— START OF GIVEN DATA —

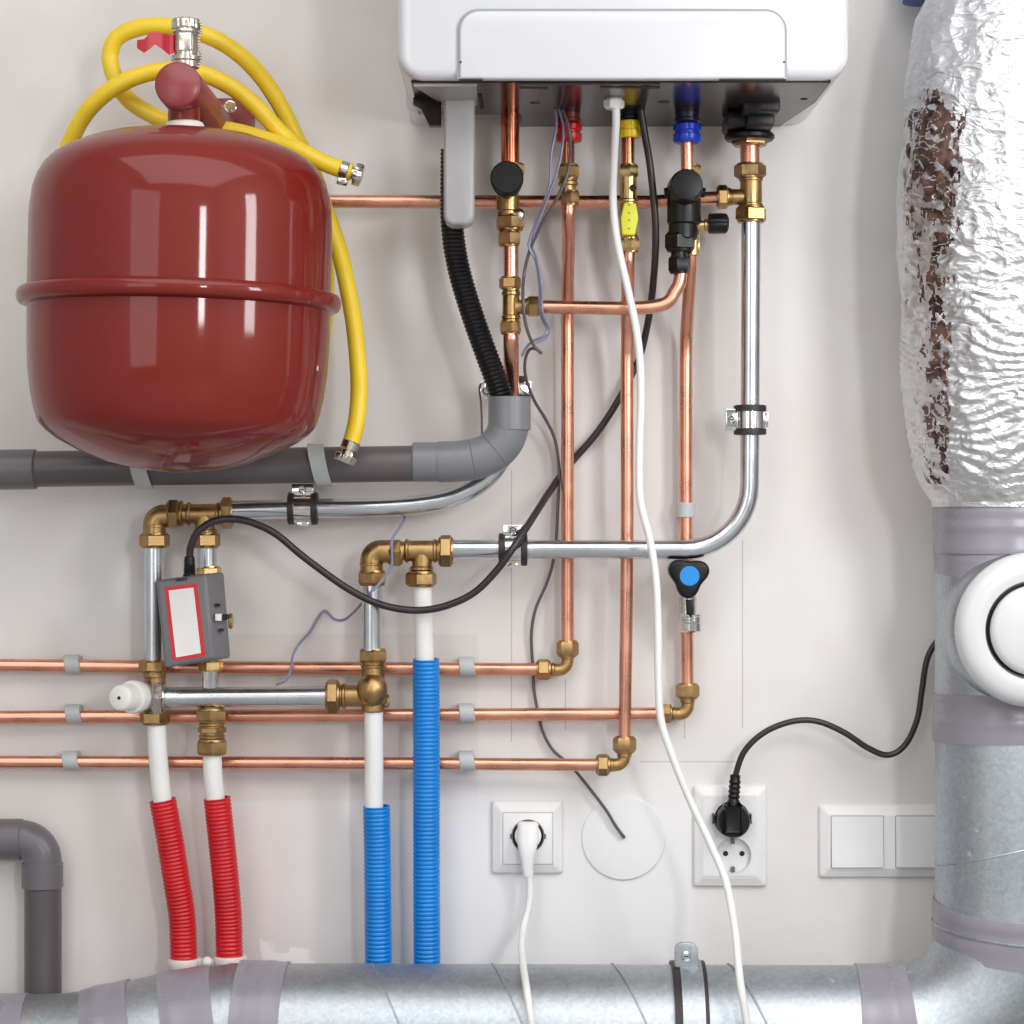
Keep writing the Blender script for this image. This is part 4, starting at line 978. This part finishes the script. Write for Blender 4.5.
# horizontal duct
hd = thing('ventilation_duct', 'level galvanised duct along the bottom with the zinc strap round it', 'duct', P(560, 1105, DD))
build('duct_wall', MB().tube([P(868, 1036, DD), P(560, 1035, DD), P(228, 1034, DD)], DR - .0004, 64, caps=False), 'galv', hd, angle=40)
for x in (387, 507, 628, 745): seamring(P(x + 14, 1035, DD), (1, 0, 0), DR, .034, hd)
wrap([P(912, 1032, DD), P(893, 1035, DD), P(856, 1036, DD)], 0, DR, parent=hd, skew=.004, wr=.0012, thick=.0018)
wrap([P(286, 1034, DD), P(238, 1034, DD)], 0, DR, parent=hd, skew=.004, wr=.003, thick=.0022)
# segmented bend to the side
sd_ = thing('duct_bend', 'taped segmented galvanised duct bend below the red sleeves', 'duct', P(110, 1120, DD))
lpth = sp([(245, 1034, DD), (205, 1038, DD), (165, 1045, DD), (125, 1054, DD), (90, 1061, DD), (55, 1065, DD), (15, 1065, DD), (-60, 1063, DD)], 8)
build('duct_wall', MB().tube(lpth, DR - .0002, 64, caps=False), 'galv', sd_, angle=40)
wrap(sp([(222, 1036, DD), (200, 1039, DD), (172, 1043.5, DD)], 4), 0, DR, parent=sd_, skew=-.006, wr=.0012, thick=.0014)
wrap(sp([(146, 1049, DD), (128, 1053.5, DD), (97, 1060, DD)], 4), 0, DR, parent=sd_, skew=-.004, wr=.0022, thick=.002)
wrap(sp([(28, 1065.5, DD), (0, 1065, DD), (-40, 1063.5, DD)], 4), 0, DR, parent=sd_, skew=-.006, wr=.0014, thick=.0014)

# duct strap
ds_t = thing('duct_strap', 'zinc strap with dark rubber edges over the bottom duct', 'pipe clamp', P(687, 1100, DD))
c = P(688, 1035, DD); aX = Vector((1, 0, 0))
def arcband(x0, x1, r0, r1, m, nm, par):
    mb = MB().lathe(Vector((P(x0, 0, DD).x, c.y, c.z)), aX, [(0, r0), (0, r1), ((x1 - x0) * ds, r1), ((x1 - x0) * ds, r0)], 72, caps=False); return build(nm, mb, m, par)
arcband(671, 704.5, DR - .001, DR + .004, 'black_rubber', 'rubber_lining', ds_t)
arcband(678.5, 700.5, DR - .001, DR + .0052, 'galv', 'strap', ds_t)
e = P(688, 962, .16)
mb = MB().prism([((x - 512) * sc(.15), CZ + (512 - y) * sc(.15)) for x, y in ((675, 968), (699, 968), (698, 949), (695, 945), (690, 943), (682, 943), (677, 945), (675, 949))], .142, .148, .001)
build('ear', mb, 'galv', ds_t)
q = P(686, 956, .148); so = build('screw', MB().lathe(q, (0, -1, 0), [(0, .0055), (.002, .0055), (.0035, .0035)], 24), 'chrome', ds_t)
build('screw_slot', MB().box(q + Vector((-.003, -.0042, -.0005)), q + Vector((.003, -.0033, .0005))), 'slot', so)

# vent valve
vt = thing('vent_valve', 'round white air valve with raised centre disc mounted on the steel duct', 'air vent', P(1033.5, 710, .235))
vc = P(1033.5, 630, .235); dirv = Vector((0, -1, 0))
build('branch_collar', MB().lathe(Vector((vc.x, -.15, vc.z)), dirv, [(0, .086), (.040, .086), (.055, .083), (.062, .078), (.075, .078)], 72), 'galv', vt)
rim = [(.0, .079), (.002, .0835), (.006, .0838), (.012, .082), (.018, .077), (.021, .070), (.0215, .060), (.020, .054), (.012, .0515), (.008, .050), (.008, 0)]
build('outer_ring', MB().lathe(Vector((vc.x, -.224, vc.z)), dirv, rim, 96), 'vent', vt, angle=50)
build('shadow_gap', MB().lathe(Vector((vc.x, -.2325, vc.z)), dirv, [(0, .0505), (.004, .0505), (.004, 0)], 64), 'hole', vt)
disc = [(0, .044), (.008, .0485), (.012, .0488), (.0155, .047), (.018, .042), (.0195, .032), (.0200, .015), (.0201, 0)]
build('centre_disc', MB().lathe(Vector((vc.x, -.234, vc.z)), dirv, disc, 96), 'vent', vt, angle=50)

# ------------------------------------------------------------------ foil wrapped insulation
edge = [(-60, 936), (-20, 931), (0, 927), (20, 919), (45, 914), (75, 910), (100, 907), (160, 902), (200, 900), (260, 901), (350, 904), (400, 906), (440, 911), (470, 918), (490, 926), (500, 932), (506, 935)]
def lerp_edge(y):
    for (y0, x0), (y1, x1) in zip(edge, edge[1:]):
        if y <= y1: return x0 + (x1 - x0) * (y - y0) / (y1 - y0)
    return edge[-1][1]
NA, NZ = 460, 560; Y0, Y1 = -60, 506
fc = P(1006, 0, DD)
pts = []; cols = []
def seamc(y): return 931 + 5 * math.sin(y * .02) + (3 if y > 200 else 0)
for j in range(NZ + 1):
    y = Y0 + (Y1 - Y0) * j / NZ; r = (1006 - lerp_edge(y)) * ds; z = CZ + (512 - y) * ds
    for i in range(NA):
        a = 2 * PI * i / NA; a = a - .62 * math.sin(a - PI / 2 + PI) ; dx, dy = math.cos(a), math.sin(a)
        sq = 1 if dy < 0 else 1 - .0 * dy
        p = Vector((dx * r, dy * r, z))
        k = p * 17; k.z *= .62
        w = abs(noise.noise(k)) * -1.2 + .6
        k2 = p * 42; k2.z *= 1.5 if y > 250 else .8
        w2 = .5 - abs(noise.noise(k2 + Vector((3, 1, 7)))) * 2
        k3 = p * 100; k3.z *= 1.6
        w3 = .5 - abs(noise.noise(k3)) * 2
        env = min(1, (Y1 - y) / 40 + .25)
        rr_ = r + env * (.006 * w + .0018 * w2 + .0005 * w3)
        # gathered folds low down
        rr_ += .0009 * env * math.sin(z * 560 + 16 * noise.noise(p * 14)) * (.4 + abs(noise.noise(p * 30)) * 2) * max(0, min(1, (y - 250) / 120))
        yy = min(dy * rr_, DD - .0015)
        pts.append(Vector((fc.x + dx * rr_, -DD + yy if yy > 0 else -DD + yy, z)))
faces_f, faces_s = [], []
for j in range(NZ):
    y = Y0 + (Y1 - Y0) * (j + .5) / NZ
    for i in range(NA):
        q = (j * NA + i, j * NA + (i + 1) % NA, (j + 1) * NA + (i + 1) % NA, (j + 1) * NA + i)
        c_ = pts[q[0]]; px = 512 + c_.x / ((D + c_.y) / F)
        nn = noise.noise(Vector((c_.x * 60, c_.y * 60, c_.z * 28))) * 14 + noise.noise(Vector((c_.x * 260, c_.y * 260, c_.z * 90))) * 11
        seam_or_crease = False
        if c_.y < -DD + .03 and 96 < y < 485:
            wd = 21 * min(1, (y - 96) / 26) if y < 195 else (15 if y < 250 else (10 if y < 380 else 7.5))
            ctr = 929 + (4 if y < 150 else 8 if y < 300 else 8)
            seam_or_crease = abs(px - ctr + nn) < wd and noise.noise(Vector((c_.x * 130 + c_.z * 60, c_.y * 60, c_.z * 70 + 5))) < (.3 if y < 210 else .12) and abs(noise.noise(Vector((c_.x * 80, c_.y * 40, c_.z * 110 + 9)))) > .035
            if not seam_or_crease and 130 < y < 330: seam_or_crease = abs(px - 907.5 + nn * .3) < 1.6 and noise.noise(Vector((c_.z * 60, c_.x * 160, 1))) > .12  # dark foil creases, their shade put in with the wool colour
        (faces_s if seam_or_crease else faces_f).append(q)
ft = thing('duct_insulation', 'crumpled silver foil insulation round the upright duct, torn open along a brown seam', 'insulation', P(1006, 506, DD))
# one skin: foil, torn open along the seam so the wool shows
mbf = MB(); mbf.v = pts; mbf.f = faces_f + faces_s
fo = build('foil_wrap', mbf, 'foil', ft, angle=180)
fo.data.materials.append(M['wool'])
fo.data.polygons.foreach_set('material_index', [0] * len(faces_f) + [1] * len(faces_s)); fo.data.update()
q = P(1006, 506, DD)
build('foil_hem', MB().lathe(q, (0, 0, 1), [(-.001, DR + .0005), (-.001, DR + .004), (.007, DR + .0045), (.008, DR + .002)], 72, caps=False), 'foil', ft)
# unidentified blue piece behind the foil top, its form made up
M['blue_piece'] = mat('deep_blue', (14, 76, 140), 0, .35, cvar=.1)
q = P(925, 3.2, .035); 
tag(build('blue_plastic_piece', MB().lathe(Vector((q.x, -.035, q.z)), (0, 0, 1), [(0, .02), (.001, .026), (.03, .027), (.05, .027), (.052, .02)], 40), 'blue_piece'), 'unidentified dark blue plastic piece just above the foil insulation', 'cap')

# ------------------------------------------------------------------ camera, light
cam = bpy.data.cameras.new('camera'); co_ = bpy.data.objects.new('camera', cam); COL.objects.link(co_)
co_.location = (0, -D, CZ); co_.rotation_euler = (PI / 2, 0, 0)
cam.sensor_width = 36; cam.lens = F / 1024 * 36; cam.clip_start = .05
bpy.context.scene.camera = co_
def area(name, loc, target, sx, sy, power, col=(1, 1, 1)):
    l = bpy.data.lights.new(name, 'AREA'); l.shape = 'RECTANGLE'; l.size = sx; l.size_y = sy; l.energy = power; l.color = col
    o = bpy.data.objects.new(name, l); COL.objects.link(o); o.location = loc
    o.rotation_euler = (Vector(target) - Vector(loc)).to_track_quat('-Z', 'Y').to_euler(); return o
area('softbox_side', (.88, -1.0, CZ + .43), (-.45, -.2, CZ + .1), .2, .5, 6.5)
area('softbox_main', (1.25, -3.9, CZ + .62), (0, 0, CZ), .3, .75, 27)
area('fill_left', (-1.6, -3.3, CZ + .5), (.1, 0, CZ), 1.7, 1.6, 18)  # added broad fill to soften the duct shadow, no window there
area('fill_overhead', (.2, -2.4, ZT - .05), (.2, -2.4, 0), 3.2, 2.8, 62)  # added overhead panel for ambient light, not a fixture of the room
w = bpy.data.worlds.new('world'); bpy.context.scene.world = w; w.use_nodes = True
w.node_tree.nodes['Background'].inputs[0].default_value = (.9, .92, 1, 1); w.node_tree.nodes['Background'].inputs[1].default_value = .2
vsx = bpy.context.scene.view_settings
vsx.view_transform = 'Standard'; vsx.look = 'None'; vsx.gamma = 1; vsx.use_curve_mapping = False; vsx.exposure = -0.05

— END OF GIVEN DATA —

» **OBJECTIVE**: Skip the pictures, please, and transcribe only the lines from the beginning of the material through the one that contains "skew=-.006, wr=.0014, thick=.0014)".

» **COMPLETE RESPONSE**:
Keep writing the Blender script for this image. This is part 4, starting at line 978. This part finishes the script. Write for Blender 4.5.
# horizontal duct
hd = thing('ventilation_duct', 'level galvanised duct along the bottom with the zinc strap round it', 'duct', P(560, 1105, DD))
build('duct_wall', MB().tube([P(868, 1036, DD), P(560, 1035, DD), P(228, 1034, DD)], DR - .0004, 64, caps=False), 'galv', hd, angle=40)
for x in (387, 507, 628, 745): seamring(P(x + 14, 1035, DD), (1, 0, 0), DR, .034, hd)
wrap([P(912, 1032, DD), P(893, 1035, DD), P(856, 1036, DD)], 0, DR, parent=hd, skew=.004, wr=.0012, thick=.0018)
wrap([P(286, 1034, DD), P(238, 1034, DD)], 0, DR, parent=hd, skew=.004, wr=.003, thick=.0022)
# segmented bend to the side
sd_ = thing('duct_bend', 'taped segmented galvanised duct bend below the red sleeves', 'duct', P(110, 1120, DD))
lpth = sp([(245, 1034, DD), (205, 1038, DD), (165, 1045, DD), (125, 1054, DD), (90, 1061, DD), (55, 1065, DD), (15, 1065, DD), (-60, 1063, DD)], 8)
build('duct_wall', MB().tube(lpth, DR - .0002, 64, caps=False), 'galv', sd_, angle=40)
wrap(sp([(222, 1036, DD), (200, 1039, DD), (172, 1043.5, DD)], 4), 0, DR, parent=sd_, skew=-.006, wr=.0012, thick=.0014)
wrap(sp([(146, 1049, DD), (128, 1053.5, DD), (97, 1060, DD)], 4), 0, DR, parent=sd_, skew=-.004, wr=.0022, thick=.002)
wrap(sp([(28, 1065.5, DD), (0, 1065, DD), (-40, 1063.5, DD)], 4), 0, DR, parent=sd_, skew=-.006, wr=.0014, thick=.0014)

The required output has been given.